FLEETCOR enters International Payments Space with Acquisition of Cambridge Global Payments
FLEETCOR, a $13bn US public company specializing in fuel cards and employee payment products announced its purchase of Cambridge Global Payments for $900m CAD (c. US$650m) - one of the largest recent transactions in the space. A number of players from private equity to existing providers are known to have looked at Cambridge in what turned out to be a competitive auction. Cambridge, headquartered in Toronto, focuses on the B2B market and has an annual FX flow of $20bn CAD. Before yesterday's acquisition, it was one of the sector's largest independent players. In the end, Cambridge was bought by a company with no significant, previous international payments experience. The rationale for the transaction as laid out by FLEETCOR is to: Instantly add to FLEETCOR's bottom line (Cambridge is very much profitable) Provide an entry into the international payments market (FLEETCOR's current focus is U.S. fuel and payroll cards) Offer FLEETCOR's clients both domestic and now international AP products
The two most recently announced deals are notable in that both purchases have come from financial services companies with no specific international money transfer offering looking to enter the international payments market. Neither private equity (who have plenty of dry gun powder) nor the incumbents (who could benefit from synergies) have won the deals. Which takes us back to Moneygram...
Euronet Backs Down
Euronet released its first quarter 2017 results last week and CEO Mike Brown was open about the Moneygram situation. Some notable comments from Mike in his conference call covering the results: - "If you add up ourselves and Moneygram and Western Union, the three of them control less than 25% of the world's remittance. So, therefore, 75% is up for grabs and that's what we've been focusing on." This comes against a background of Euronet's money transfer business continuing to perform strongly (Ria, XE and HiFX growing by 12% year on year for Q1) - "This [the Moneygram acquisition] is a big one, this would have taken all our [dry gun] powder and then some. And if it doesn't go, then we've got a whole lot left...So we'll look for acquisitions and we have a few..."

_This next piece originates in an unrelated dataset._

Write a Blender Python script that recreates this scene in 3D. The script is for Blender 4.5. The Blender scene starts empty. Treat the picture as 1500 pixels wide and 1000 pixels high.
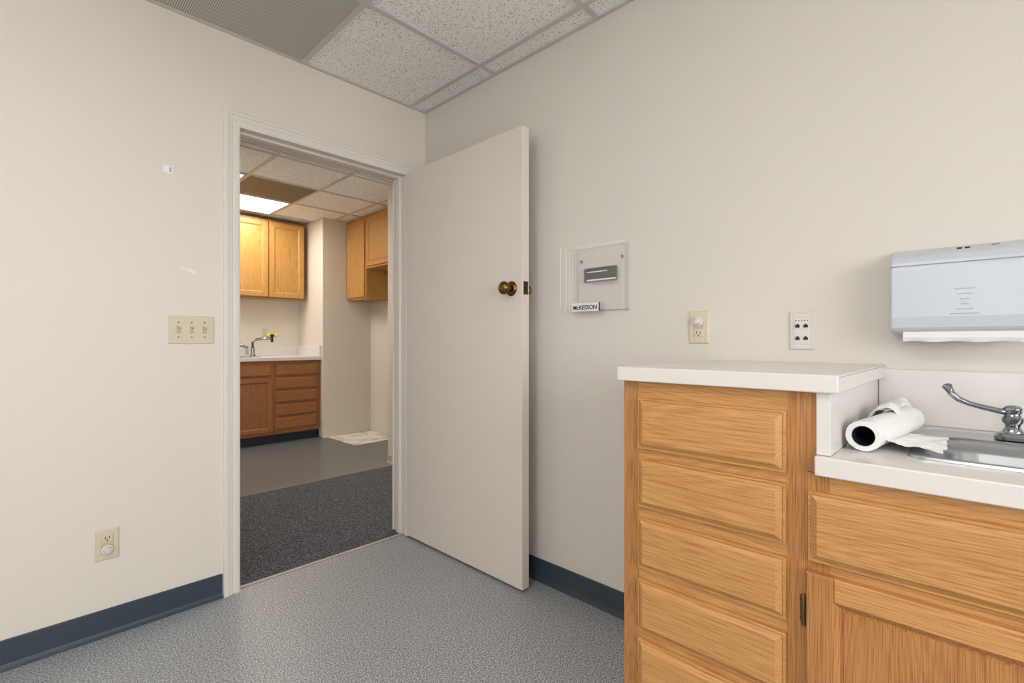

P.S. Going after Moneygram hasn't been cheap. It has already cost Euronet $1.2 million.

Are all customers ditching their bank?
As it turns out, it depends which country you're in. UK and Australian banks have really been feeling the pinch, but for US and Canadian banks, the story is not nearly as bad.
As we have shared in a previous letter, customers are not switching just because of price, but in the UK and Australia this is certainly the major factor.